2020 also saw an extraordinary rise in the kidnapping of crew members. With 130 kidnapped in 22 incidents, this equates to 95% of crew kidnapped worldwide and held for ransom.

Of the vessels attacked in the region 25% involved crew kidnapping with ships up to 200 nautical miles from land attacked.

There have been several reported incidents in the Gulf of Guinea already in 2021 including the boarding of the M/V Mozart on the 23rd January during which one of the crew was sadly killed with 15 kidnapped.

For the protection of the crew and vessel it is of the utmost importance that owners, operators, and crew onboard follow –

  1. Company and ship specific procedures. The company should obtain the latest threat information from the relevant websites. Conduct thorough, ship-specific pre-voyage threat and risk assessments to identify appropriate Ship Protection Measures. Crew should be briefed on the necessary security arrangements identified in the Ship Security Plan (SSP). Drills should be conducted prior to arrival in an area of increased risk as identified through the risk assessment
  2. Advice in latest IMO circulars
  3. Procedures given in the latest edition of the Best Management Practice (BMP-WA) while transiting high risk areas. This provides the latest reporting procedures for vessels in this area.
  4. For the Gulf of Guinea, the Marine Domain Awareness for Trade – Gulf of Guinea, MDAT-GOG, voluntary registration and reporting scheme should always be followed in the areas covered by Admiralty chart Q6114 and French Navy Hydrographic SHOM Chart 8801CS. Ships are strongly encouraged to report daily when transiting or operating in in a Voluntary Reporting Area (VRA) either by email or phone using the relevant Ship Position Reporting – Daily Position.
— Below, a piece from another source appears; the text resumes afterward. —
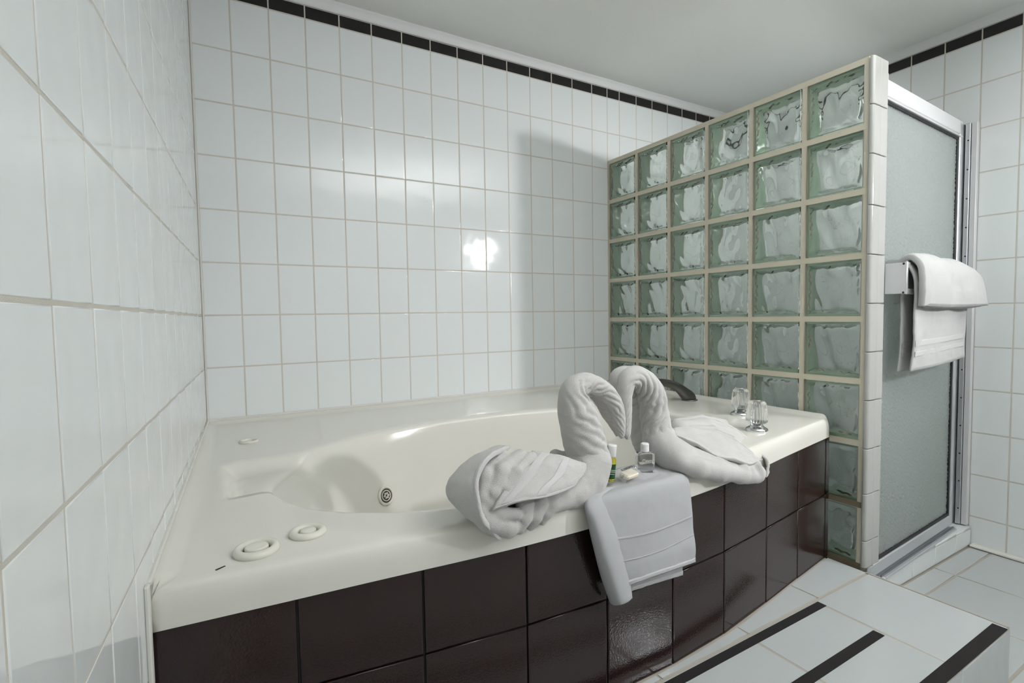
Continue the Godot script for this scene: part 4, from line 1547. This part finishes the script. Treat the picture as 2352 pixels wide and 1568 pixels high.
func right_swan_shape() -> Dictionary:
	var folds := [
		[[v(1.066,0.765,1.275), v(1.096,0.731,1.300), v(1.209,0.699,1.315), v(1.336,0.665,1.320), v(1.417,0.638,1.318)], [0.0400, 0.0387, 0.0388, 0.0354, 0.0260], 0.020],
		[[v(1.253,0.689,1.310), v(1.150,0.706,1.305), v(1.093,0.735,1.288), v(1.066,0.773,1.268), v(1.063,0.805,1.259)], [0.0321, 0.0346, 0.0425, 0.0437, 0.0367], 0.015],
		[[v(1.161,0.786,1.250), v(1.268,0.772,1.245), v(1.344,0.743,1.255)], [0.0296, 0.0360, 0.0315], 0.012],
		[[v(1.082,0.723,1.335), v(1.112,0.713,1.352), v(1.193,0.688,1.356), v(1.294,0.661,1.350), v(1.384,0.637,1.340)], [0.0228, 0.0251, 0.0235, 0.0220, 0.0178], 0.015],
		[[v(1.300,0.683,1.348), v(1.317,0.650,1.350)], [0.0172, 0.0136], 0.010],
		[[v(1.370,0.677,1.342), v(1.392,0.642,1.340)], [0.0177, 0.0178], 0.010],
		[[v(1.208,0.788,1.200), v(1.326,0.784,1.190), v(1.416,0.764,1.200)], [0.0181, 0.0189, 0.0166], 0.006],
		[[v(1.186,0.792,1.275), v(1.266,0.780,1.285), v(1.334,0.751,1.292)], [0.0110, 0.0125, 0.0102], 0.006],
	]
	var neck := [v(1.253,0.689,1.310), v(1.150,0.706,1.305), v(1.093,0.735,1.288), v(1.066,0.778,1.268), v(1.060,0.836,1.255), v(1.052,0.888,1.255), v(1.028,0.927,1.258), v(0.987,0.952,1.262), v(0.951,0.946,1.266), v(0.939,0.912,1.270), v(0.939,0.874,1.274), v(0.937,0.835,1.277), v(0.935,0.810,1.280), v(0.936,0.798,1.281)]
	var neck_r := [0.0296, 0.0334, 0.0413, 0.0425, 0.0391, 0.0366, 0.0338, 0.0309, 0.0259, 0.0190, 0.0145, 0.0123, 0.0089, 0.0033]
	var back_roll := [v(1.095,0.724,1.215), v(1.073,0.775,1.210), v(1.068,0.837,1.205), v(1.055,0.894,1.205), v(1.007,0.939,1.215), v(0.958,0.949,1.230), v(0.944,0.915,1.245)]
	var back_roll_r := [0.0445, 0.0417, 0.0368, 0.0341, 0.0333, 0.0277, 0.0205]
	var hood := [
		[v(1.150,0.798,1.235), v(1.245,0.802,1.225), v(1.355,0.790,1.215), v(1.462,0.746,1.210), v(1.522,0.710,1.212), v(1.611,0.700,1.205)],
		[v(1.122,0.791,1.262), v(1.219,0.790,1.255), v(1.333,0.766,1.245), v(1.443,0.714,1.235), v(1.512,0.685,1.235), v(1.598,0.682,1.225)],
		[v(1.110,0.784,1.280), v(1.204,0.776,1.275), v(1.321,0.743,1.265), v(1.412,0.692,1.265), v(1.488,0.662,1.265), v(1.564,0.659,1.255)],
	]
	var wing := [
		[v(1.104,0.804,1.278), v(1.170,0.800,1.288), v(1.250,0.784,1.297), v(1.328,0.750,1.305), v(1.373,0.717,1.315), v(1.390,0.697,1.320)],
		[v(1.087,0.800,1.295), v(1.155,0.786,1.307), v(1.227,0.757,1.320), v(1.292,0.727,1.330), v(1.345,0.703,1.336), v(1.385,0.691,1.335)],
		[v(1.079,0.792,1.305), v(1.147,0.761,1.322), v(1.198,0.726,1.345), v(1.254,0.711,1.357), v(1.322,0.687,1.360), v(1.409,0.685,1.342)],
	]
	var cuff := [
		[v(1.613,0.685,1.215), v(1.533,0.695,1.245), v(1.482,0.695,1.270), v(1.461,0.690,1.295), v(1.454,0.679,1.318)],
		[v(1.610,0.672,1.225), v(1.541,0.679,1.255), v(1.491,0.677,1.285), v(1.469,0.670,1.310), v(1.456,0.660,1.328)],
		[v(1.587,0.643,1.240), v(1.537,0.647,1.270), v(1.495,0.639,1.300), v(1.468,0.632,1.322), v(1.441,0.624,1.333)],
	]
	return {folds = folds, neck = neck, neck_r = neck_r, back = back_roll, back_r = back_roll_r, hood = hood, wing = wing, cuff = cuff}


func hand_towel_shape() -> Array:
	var cloth := [
		[v(0.914,0.711,1.245), v(0.968,0.712,1.245), v(1.047,0.711,1.245), v(1.140,0.696,1.245)],
		[v(0.797,0.694,1.325), v(0.865,0.703,1.325), v(0.969,0.702,1.322), v(1.088,0.700,1.315)],
		[v(0.742,0.690,1.358), v(0.814,0.698,1.366), v(0.932,0.699,1.366), v(1.078,0.688,1.352)],
		[v(0.747,0.639,1.372), v(0.823,0.634,1.378), v(0.925,0.628,1.380), v(1.075,0.624,1.366)],
		[v(0.759,0.578,1.376), v(0.828,0.562,1.382), v(0.934,0.558,1.385), v(1.075,0.564,1.372)],
		[v(0.795,0.521,1.368), v(0.842,0.526,1.384), v(0.940,0.527,1.389), v(1.074,0.524,1.378)],
		[v(0.815,0.479,1.366), v(0.850,0.490,1.384), v(0.943,0.492,1.390), v(1.074,0.481,1.378)],
	]
	var under := [
		[v(0.841,0.543,1.368), v(0.935,0.536,1.370), v(1.035,0.530,1.362)],
		[v(0.849,0.504,1.368), v(0.934,0.498,1.370), v(1.044,0.488,1.362)],
		[v(0.857,0.462,1.368), v(0.940,0.461,1.372), v(1.044,0.449,1.364)],
	]
	var turn := [
		[v(0.803,0.710,1.315), v(0.803,0.709,1.324), v(0.820,0.708,1.332), v(0.851,0.705,1.328), v(0.880,0.704,1.320)],
		[v(0.748,0.693,1.345), v(0.738,0.694,1.362), v(0.751,0.692,1.371), v(0.780,0.687,1.368), v(0.809,0.682,1.360)],
		[v(0.751,0.637,1.355), v(0.742,0.644,1.374), v(0.753,0.644,1.386), v(0.786,0.635,1.383), v(0.821,0.625,1.373)],
		[v(0.761,0.581,1.360), v(0.754,0.587,1.378), v(0.766,0.586,1.393), v(0.801,0.573,1.389), v(0.834,0.562,1.378)],
		[v(0.781,0.514,1.360), v(0.776,0.521,1.378), v(0.788,0.520,1.394), v(0.819,0.510,1.391), v(0.848,0.501,1.380)],
		[v(0.809,0.445,1.358), v(0.803,0.450,1.376), v(0.808,0.458,1.394), v(0.828,0.457,1.393), v(0.852,0.455,1.383)],
	]
	return [cloth, under, turn]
Particularly vulnerable ships will be noted and monitored

The current Contact details are: -


Tel: +33(0)2 98 22 88 88

E-Mail: transiting the VRA

Ship Protection Measures (SPM)

Prior to any voyage that may enter a VRA and following the company Risk Assessment the company should consider how it will implement SPM’s

This should include a review and consideration of: -

  1. Additional lookouts to assist the watchkeepers
  2. Physical barriers to deter/prevent access onboard.
  3. Water spray and foam monitors, again to deter/prevent access onboard.
  4. Control of access to bridge, accommodation, and machinery spaces
  5. Enhanced bridge protection
  6. Safe Muster points and Citadels
  7. If transiting to an offshore terminal or STS rendezvous wait at a suitable position offshore and transit to the location rapidly.

Always report ALL actual, attempted, or suspicious piracy and armed robbery incidents occurring anywhere to the 24-hour manned IMB PRC. This is crucial in the response procedures as well as broadcasting the threat to ALL vessels in the area.